___ Source data ___

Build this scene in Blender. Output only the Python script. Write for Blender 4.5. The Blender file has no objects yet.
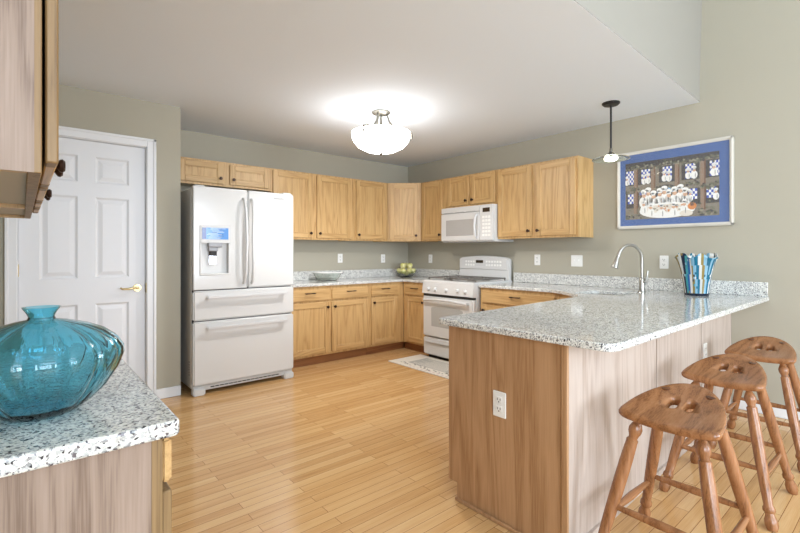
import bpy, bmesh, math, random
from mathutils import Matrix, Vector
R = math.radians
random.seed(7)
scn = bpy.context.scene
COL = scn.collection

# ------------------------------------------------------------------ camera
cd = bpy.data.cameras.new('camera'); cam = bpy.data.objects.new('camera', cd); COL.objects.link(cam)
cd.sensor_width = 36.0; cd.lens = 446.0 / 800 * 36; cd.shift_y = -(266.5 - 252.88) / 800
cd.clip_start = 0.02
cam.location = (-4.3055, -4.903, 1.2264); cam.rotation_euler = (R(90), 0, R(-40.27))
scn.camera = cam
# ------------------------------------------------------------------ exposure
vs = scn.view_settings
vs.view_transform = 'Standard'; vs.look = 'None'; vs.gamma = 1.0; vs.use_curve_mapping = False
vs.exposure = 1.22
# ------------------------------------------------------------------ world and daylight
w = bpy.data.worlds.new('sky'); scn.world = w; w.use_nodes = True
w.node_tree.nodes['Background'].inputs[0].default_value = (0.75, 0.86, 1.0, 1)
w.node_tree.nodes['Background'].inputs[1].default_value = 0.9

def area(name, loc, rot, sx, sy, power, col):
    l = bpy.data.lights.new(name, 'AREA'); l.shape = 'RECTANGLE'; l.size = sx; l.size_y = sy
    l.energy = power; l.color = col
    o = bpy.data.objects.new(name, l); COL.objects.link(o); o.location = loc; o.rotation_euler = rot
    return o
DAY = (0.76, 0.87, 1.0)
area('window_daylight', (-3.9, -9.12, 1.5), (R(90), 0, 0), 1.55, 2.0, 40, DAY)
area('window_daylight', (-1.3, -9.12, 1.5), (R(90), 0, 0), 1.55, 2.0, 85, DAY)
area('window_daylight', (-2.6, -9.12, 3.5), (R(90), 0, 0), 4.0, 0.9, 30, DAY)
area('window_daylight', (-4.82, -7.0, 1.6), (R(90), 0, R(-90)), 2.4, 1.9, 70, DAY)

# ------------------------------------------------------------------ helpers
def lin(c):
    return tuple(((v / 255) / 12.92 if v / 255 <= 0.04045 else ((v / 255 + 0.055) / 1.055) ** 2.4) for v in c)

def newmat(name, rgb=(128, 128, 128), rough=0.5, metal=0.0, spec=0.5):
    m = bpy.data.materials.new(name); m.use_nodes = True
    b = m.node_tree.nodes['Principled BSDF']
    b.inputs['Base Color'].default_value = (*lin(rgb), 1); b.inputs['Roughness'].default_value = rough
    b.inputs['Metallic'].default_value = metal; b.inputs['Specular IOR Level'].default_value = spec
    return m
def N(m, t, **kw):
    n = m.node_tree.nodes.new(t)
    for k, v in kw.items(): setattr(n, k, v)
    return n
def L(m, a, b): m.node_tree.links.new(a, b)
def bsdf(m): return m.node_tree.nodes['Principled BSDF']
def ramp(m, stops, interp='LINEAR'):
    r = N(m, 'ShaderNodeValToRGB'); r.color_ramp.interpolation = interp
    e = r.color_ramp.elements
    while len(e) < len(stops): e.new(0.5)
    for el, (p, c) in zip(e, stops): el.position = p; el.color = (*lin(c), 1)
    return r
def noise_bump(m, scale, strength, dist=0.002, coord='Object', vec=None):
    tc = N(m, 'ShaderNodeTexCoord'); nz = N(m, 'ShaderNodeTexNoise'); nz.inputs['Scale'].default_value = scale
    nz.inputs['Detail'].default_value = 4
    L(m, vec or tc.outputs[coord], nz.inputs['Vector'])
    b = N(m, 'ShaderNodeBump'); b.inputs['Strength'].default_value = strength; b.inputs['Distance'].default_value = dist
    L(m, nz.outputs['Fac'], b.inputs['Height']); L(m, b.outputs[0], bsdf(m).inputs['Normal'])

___
___ Source data ___

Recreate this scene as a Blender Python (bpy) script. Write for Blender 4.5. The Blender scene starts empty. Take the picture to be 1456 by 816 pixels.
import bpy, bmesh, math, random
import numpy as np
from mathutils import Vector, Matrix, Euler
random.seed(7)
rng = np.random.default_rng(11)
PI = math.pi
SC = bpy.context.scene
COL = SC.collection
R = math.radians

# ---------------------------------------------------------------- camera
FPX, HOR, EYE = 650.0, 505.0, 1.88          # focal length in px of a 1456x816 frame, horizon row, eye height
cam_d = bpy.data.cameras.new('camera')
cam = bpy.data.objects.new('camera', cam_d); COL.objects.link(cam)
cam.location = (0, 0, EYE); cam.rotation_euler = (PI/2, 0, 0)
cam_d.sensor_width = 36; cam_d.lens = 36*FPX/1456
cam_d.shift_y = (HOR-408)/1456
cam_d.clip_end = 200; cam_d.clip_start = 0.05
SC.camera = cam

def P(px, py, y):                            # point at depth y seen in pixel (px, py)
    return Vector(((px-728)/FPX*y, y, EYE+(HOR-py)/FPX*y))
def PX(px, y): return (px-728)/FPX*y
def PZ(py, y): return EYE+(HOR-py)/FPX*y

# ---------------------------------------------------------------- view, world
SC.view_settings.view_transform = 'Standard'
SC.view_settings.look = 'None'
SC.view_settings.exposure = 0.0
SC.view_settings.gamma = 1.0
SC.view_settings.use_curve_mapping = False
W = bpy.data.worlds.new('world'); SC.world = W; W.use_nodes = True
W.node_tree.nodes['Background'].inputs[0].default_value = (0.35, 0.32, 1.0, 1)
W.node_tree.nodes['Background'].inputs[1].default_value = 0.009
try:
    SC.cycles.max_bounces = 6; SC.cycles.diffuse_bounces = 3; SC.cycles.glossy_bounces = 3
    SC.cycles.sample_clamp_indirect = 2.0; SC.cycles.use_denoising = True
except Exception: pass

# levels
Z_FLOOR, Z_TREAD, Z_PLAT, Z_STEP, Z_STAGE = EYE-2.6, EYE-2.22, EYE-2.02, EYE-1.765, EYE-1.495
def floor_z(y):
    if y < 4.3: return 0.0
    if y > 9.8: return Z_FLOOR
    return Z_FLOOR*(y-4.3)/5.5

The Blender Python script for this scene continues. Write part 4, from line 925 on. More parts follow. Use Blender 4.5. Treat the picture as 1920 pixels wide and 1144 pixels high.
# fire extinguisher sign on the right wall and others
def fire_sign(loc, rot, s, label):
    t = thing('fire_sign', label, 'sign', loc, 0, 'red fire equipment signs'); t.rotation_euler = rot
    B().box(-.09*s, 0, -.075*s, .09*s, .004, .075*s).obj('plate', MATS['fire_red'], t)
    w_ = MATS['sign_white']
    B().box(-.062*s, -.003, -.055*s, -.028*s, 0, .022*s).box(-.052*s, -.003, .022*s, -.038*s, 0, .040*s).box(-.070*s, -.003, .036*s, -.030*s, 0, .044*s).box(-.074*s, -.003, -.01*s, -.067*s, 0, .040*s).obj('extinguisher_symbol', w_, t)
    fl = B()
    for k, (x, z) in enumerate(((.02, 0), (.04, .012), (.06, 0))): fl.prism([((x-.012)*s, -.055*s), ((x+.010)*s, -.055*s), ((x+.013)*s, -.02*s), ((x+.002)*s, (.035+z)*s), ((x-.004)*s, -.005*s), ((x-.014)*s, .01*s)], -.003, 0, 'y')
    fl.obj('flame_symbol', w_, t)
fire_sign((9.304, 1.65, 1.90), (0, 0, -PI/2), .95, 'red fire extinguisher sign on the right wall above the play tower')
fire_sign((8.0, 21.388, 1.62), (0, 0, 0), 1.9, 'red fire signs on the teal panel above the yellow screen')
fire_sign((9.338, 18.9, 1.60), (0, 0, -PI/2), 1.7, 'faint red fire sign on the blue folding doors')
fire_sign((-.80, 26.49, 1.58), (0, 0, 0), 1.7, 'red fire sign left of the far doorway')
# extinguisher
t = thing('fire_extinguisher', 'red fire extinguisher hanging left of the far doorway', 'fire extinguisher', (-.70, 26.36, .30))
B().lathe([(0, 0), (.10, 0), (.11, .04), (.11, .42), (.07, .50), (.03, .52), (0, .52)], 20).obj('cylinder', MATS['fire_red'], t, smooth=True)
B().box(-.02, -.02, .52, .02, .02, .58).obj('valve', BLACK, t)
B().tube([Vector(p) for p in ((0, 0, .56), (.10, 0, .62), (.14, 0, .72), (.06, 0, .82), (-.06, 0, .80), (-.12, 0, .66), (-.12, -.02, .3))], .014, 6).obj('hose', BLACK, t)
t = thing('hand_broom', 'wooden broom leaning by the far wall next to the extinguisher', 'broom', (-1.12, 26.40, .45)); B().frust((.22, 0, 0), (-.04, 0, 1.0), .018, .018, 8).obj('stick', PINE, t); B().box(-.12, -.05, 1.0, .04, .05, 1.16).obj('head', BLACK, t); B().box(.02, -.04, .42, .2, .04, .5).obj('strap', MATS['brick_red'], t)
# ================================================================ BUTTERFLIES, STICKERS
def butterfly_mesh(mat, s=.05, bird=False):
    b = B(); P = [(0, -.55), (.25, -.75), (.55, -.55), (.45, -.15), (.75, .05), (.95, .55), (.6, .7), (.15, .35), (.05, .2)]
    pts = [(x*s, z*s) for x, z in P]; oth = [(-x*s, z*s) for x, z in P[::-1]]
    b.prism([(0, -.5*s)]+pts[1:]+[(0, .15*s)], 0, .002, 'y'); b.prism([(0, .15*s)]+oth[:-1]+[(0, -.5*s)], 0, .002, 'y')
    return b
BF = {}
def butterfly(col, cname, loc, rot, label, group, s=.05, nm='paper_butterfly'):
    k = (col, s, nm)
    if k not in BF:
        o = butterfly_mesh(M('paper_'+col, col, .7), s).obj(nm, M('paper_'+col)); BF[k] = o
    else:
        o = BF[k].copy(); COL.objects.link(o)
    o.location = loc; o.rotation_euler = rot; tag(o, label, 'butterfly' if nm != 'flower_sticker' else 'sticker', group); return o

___

▶ [Work to complete]
Reproduce, starting at the line containing "Build this scene" and stopping after the line containing "1.9, 70, DAY)", each of those lines exactly and no others; leave pictures out.

▶ [Problem solution]
Build this scene in Blender. Output only the Python script. Write for Blender 4.5. The Blender file has no objects yet.
import bpy, bmesh, math, random
from mathutils import Matrix, Vector
R = math.radians
random.seed(7)
scn = bpy.context.scene
COL = scn.collection

# ------------------------------------------------------------------ camera
cd = bpy.data.cameras.new('camera'); cam = bpy.data.objects.new('camera', cd); COL.objects.link(cam)
cd.sensor_width = 36.0; cd.lens = 446.0 / 800 * 36; cd.shift_y = -(266.5 - 252.88) / 800
cd.clip_start = 0.02
cam.location = (-4.3055, -4.903, 1.2264); cam.rotation_euler = (R(90), 0, R(-40.27))
scn.camera = cam
# ------------------------------------------------------------------ exposure
vs = scn.view_settings
vs.view_transform = 'Standard'; vs.look = 'None'; vs.gamma = 1.0; vs.use_curve_mapping = False
vs.exposure = 1.22
# ------------------------------------------------------------------ world and daylight
w = bpy.data.worlds.new('sky'); scn.world = w; w.use_nodes = True
w.node_tree.nodes['Background'].inputs[0].default_value = (0.75, 0.86, 1.0, 1)
w.node_tree.nodes['Background'].inputs[1].default_value = 0.9

def area(name, loc, rot, sx, sy, power, col):
    l = bpy.data.lights.new(name, 'AREA'); l.shape = 'RECTANGLE'; l.size = sx; l.size_y = sy
    l.energy = power; l.color = col
    o = bpy.data.objects.new(name, l); COL.objects.link(o); o.location = loc; o.rotation_euler = rot
    return o
DAY = (0.76, 0.87, 1.0)
area('window_daylight', (-3.9, -9.12, 1.5), (R(90), 0, 0), 1.55, 2.0, 40, DAY)
area('window_daylight', (-1.3, -9.12, 1.5), (R(90), 0, 0), 1.55, 2.0, 85, DAY)
area('window_daylight', (-2.6, -9.12, 3.5), (R(90), 0, 0), 4.0, 0.9, 30, DAY)
area('window_daylight', (-4.82, -7.0, 1.6), (R(90), 0, R(-90)), 2.4, 1.9, 70, DAY)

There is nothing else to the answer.